Below this line are records; write out exactly the lines from the one containing "Recreate this scene" through the one containing "scene = bpy.context.scene", with the pictures left out.

### RECORDS SUPPLIED:
* * * *

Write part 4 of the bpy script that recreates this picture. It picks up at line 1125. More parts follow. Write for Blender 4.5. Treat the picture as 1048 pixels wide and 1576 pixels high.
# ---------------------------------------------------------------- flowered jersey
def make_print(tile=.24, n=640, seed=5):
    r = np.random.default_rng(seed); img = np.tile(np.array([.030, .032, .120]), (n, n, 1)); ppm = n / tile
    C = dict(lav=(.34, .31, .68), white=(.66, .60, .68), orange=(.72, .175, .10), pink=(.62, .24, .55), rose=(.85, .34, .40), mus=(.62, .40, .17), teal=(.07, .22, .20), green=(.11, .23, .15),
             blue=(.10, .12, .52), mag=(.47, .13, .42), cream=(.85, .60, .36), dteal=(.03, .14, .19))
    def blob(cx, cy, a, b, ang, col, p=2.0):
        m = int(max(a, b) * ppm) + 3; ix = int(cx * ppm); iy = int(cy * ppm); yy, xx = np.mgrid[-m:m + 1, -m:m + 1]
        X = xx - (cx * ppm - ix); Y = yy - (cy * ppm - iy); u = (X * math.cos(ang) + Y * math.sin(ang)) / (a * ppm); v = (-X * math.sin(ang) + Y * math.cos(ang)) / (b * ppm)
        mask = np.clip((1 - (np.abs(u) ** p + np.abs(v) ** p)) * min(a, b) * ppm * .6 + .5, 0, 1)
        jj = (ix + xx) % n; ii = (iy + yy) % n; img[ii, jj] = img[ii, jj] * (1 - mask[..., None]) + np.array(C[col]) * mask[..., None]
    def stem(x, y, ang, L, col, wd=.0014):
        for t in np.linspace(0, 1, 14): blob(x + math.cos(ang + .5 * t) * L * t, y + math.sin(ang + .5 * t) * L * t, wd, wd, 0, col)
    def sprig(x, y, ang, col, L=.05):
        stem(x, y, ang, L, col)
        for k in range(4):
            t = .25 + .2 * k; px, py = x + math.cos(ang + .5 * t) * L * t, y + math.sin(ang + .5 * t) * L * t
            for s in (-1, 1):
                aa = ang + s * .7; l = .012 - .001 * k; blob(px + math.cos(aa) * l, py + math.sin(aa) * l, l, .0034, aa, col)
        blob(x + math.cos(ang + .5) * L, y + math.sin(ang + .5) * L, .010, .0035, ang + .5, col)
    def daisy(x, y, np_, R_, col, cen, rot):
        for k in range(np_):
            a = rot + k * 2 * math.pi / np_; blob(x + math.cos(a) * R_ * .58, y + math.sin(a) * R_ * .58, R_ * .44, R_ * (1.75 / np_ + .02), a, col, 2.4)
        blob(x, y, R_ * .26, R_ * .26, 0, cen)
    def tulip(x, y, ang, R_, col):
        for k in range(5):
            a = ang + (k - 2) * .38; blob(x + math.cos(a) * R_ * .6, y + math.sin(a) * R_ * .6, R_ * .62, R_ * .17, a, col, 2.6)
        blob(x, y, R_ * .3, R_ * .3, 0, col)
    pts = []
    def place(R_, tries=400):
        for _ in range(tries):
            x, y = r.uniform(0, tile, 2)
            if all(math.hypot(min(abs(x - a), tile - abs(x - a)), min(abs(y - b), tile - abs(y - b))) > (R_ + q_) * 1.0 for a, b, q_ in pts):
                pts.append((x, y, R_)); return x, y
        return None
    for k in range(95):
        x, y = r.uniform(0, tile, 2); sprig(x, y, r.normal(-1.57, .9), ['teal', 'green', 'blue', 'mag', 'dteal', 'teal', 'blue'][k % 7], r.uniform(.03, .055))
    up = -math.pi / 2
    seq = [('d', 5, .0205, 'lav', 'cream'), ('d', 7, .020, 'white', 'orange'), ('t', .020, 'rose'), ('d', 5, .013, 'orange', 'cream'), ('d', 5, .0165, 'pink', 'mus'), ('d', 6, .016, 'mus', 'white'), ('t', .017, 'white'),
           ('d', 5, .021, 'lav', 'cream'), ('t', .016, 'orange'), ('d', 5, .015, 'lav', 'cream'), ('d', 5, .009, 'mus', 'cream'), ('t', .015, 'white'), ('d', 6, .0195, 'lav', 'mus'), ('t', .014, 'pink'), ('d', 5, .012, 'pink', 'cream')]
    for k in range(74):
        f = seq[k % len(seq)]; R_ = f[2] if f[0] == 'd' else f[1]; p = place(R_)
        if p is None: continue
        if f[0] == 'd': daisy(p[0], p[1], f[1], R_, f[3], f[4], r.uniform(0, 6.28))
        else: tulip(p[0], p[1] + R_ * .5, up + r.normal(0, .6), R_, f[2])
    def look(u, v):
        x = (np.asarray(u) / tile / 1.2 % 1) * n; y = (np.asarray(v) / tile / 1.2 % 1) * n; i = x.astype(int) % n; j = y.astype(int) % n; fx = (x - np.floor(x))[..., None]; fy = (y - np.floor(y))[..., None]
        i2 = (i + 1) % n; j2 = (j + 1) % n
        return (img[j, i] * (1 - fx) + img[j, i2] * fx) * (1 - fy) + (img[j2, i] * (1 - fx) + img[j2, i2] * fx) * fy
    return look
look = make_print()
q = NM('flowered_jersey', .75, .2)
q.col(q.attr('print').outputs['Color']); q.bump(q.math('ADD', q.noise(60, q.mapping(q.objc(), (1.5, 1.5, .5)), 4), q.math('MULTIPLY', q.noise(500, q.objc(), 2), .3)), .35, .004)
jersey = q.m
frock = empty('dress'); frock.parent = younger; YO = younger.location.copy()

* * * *

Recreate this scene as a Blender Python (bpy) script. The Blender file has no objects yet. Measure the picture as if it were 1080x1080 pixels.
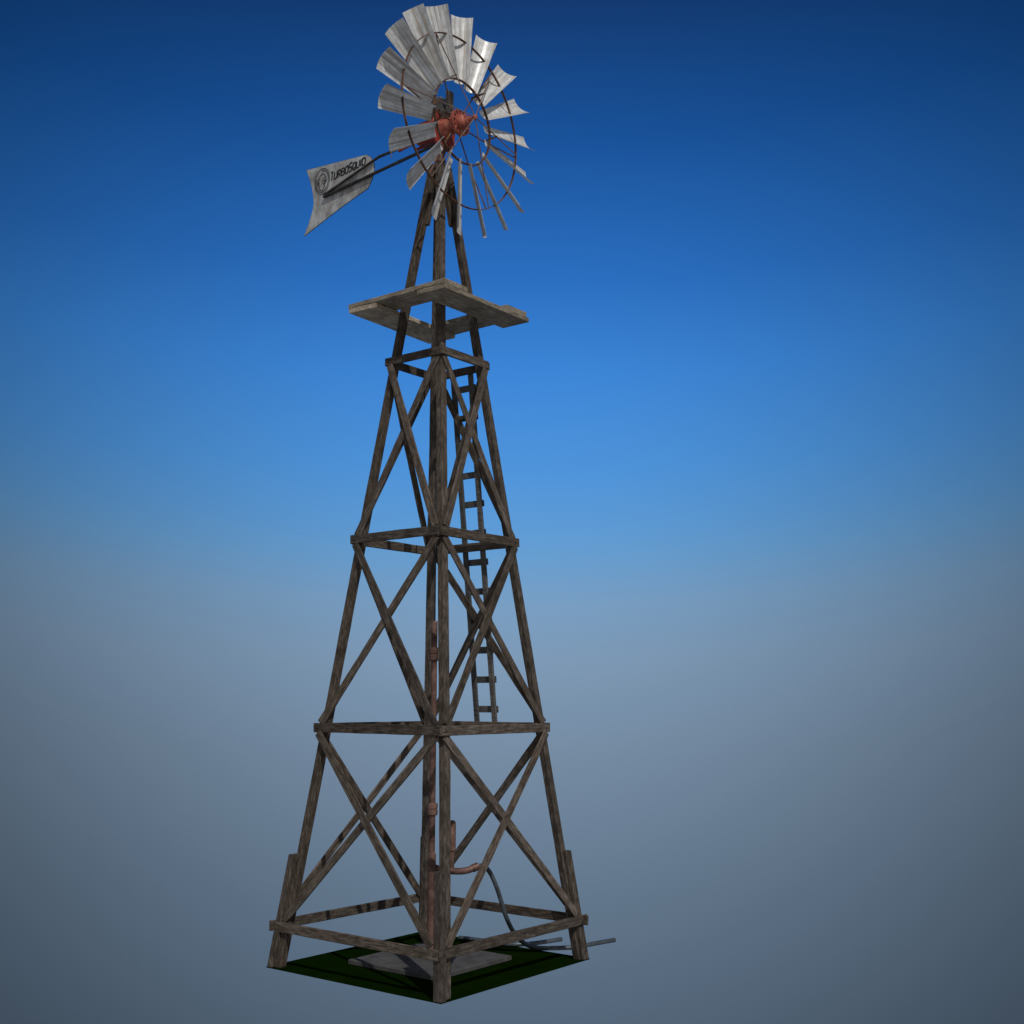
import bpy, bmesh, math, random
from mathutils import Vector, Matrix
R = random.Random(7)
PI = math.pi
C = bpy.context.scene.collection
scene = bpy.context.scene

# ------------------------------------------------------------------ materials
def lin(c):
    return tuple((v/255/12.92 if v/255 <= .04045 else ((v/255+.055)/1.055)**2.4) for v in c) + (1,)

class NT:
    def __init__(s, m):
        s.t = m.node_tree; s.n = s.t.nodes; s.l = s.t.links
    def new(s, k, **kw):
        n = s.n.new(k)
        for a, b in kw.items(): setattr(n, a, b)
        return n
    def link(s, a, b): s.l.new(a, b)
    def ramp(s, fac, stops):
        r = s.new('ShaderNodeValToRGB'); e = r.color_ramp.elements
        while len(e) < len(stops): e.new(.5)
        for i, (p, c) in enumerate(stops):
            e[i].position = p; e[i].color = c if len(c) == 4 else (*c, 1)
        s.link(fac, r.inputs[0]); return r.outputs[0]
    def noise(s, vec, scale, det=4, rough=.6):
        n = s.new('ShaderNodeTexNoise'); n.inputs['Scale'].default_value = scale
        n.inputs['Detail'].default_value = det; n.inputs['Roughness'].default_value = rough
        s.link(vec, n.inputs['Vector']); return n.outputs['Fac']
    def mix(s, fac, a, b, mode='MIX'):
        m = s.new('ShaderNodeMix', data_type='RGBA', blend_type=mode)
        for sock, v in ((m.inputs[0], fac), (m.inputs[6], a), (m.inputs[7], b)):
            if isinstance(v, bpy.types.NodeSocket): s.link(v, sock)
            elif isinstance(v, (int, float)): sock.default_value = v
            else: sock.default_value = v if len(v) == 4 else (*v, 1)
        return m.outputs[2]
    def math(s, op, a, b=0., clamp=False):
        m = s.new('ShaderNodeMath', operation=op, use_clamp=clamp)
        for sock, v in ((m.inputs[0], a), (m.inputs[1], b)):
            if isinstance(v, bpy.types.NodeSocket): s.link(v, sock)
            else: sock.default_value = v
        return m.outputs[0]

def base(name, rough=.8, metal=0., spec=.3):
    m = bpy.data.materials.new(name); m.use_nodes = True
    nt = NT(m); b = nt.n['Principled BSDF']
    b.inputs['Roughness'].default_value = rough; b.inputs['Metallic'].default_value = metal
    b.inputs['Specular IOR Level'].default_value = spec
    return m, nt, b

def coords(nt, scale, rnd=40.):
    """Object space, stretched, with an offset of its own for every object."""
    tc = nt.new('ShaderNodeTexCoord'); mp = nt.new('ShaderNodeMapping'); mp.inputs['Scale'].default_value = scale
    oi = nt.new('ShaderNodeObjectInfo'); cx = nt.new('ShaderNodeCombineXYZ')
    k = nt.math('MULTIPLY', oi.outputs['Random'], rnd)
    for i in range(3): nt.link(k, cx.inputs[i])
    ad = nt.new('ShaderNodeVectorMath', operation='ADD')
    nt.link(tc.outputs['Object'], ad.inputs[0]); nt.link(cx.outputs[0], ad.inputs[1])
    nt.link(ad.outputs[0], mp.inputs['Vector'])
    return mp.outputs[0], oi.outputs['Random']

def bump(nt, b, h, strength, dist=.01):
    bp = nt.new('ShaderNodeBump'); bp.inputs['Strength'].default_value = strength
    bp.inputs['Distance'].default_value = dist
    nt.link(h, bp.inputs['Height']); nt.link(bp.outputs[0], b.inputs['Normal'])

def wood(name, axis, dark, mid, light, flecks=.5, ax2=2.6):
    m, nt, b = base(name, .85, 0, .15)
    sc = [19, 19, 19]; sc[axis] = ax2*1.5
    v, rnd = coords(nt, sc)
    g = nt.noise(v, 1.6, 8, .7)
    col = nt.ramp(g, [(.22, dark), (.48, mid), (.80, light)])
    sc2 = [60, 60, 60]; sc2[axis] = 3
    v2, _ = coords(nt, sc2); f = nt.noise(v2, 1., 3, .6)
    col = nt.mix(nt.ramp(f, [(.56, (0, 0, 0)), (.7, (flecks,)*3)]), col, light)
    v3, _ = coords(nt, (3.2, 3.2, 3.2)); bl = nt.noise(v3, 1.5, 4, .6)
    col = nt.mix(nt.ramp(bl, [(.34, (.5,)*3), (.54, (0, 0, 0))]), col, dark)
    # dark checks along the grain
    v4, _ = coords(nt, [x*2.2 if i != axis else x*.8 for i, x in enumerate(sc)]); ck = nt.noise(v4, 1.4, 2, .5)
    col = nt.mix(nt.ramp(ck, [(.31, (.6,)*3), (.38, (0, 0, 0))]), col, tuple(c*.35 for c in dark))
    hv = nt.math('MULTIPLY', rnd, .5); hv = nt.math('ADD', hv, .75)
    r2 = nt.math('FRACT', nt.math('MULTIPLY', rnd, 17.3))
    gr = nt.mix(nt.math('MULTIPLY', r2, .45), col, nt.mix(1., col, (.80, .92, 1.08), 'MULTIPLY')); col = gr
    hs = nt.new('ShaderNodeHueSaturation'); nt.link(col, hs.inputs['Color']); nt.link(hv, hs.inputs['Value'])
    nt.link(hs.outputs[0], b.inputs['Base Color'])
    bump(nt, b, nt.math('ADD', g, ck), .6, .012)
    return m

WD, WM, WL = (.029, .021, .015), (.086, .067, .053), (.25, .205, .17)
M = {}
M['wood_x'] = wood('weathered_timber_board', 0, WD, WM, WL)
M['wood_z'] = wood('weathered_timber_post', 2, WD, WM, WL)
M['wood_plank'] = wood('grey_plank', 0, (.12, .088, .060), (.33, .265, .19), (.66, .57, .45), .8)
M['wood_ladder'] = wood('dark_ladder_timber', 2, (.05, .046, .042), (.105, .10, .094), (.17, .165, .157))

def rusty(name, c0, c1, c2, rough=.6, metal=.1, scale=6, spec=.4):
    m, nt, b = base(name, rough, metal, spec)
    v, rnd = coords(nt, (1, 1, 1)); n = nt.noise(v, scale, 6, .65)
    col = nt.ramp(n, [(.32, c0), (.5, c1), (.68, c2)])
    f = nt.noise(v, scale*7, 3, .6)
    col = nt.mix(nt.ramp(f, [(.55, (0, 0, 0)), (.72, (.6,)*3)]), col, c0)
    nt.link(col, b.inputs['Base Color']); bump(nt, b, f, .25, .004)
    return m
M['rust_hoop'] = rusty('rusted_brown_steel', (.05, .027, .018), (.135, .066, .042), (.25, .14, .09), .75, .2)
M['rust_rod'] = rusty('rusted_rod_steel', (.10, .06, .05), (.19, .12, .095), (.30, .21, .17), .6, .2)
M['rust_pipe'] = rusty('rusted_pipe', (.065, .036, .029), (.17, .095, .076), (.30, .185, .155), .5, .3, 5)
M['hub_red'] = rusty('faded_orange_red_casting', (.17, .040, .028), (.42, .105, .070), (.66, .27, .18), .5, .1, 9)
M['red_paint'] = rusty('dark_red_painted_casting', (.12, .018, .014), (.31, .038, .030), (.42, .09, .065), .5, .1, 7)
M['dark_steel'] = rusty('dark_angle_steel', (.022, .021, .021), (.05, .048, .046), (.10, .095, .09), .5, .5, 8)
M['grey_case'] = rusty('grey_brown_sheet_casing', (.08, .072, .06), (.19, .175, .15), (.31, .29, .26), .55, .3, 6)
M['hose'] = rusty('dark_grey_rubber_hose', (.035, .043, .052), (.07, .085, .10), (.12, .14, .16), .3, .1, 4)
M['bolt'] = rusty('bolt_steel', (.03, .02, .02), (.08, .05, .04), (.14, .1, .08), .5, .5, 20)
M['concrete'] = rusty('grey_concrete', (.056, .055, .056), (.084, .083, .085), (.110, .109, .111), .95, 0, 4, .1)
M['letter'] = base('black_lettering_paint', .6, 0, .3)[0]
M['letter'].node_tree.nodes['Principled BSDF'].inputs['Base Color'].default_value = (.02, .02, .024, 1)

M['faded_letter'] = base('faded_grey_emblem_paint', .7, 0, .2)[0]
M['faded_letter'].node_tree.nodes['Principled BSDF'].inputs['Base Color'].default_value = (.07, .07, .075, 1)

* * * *

### WORKED SOLUTION:
Recreate this scene as a Blender Python (bpy) script. The Blender file has no objects yet. Measure the picture as if it were 1080x1080 pixels.
import bpy, bmesh, math, random
from mathutils import Vector, Matrix
R = random.Random(7)
PI = math.pi
C = bpy.context.scene.collection
scene = bpy.context.scene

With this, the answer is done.